Weekly Brief: EV Salesmen Match Super Bowl Players’ Efforts Off Field

Dr Evil, the Greek God Zeus, an illiterate caveman and a robotic dog banded together to hail the EV revolution Sunday night at the Super Bowl.

Automakers have a long history of advertising their best sellers at America’s biggest sporting event, where every year more than 100 million viewers tune in to watch a game of football and its famous lineup of commercials. This year a 30-second spot sold for between $6.5M and $7M a pop. The pressure to deliver is thus immense and what brands decide to focus on says a lot about where they and their industry are headed.

No surprise then that EVs played such a central role in last night’s commercial entertainment. Automakers are investing tens of billions of dollars to transition to an EV future in the next five to 10 years and they’re doing this in anticipation of consumer demand and interest, rather than in response to it. The vast majority of people on the planet, including viewers of the Super Bowl, still drive cars that run on fossil fuels and most of them aren’t so overwhelmed by the idea of global warming that they’re dead set on going electric.

It’s imperative, therefore, that automakers create a mainstream movement for EVs, complete with financial and cultural relevance to a diverse array of customers. No better place to start than the Super Bowl. The automakers who advertised EVs last night included General Motors, BMW, Polestar, Kia, Chevrolet and Toyota. The latter sponsored the halftime show, complete with an electric pickup truck that scooted across the screen after the halftime entertainers, Dr Dre and Snoop Dog, exited stage left.

In General Motors’ ad, Dr Evil of the Austin Powers film series takes over GM headquarters, only to discover that he’s now in charge of a company that’s going electric to save the world from global warming. “I’m sorry, I’m no longer Doctor Evil, I’m Doctor Good now? I didn’t get the memo.” Ultimately, he gets onboard with the revolution. “We’re going all electric!” he declares.
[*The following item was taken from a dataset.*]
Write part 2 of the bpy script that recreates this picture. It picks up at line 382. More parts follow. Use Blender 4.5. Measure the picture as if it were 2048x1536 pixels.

For its ad, Toyota lined up Tommy Lee Jones, Rashida Jones and Leslie Jones to have a race between an old ICE Toyota Tundra and a newfangled Solar Octane Orange TRD Pro that runs on a V6 hybrid engine. In BMW’s ad, Arnold Schwarzenegger plays Zeus, the Greek God of lightning, and Selma Hayek plays his wife Hera, both of whom rely on EVs to get their morning coffee. “Something electric is brewing,” says BMW.

Chevrolet highlighted its all-electric Silverado pickup on a cross country road trip. EV start-up Polestar jumped into the Super Bowl mix for the first time with a 30 second ad listing all the things it is not. “No: stunts, surprises, super models, comebacks, special effects, dance numbers, heartstrings…” the list went on and on.

Perhaps the most memorable EV ad of the night came from Kia, which enlisted the services of an adorable robotic puppy hoping to get purchased from a store shelf. Ultimately it takes matters into its own hands when it spies a Kia EV6 driving by. The Robo Dog breaks free, streams down the road in hot pursuit, busts through delivery boxes, rides an elevator to the top of a building and takes flight hoping to soar through the EV’s sunroof. Robo Dog’s battery dies mid-flight and it comes up just short but the EV driver comes to its rescue, plugs it in and straps the puppy into the passenger seat. Goofy? Sure. Sweet? Yes. Effective? We’ll see.

Automakers are yet to discover the magic formula for how to advertise EVs to the masses but if this Super Bowl was any indication, they’ll keep trying until they figure it out.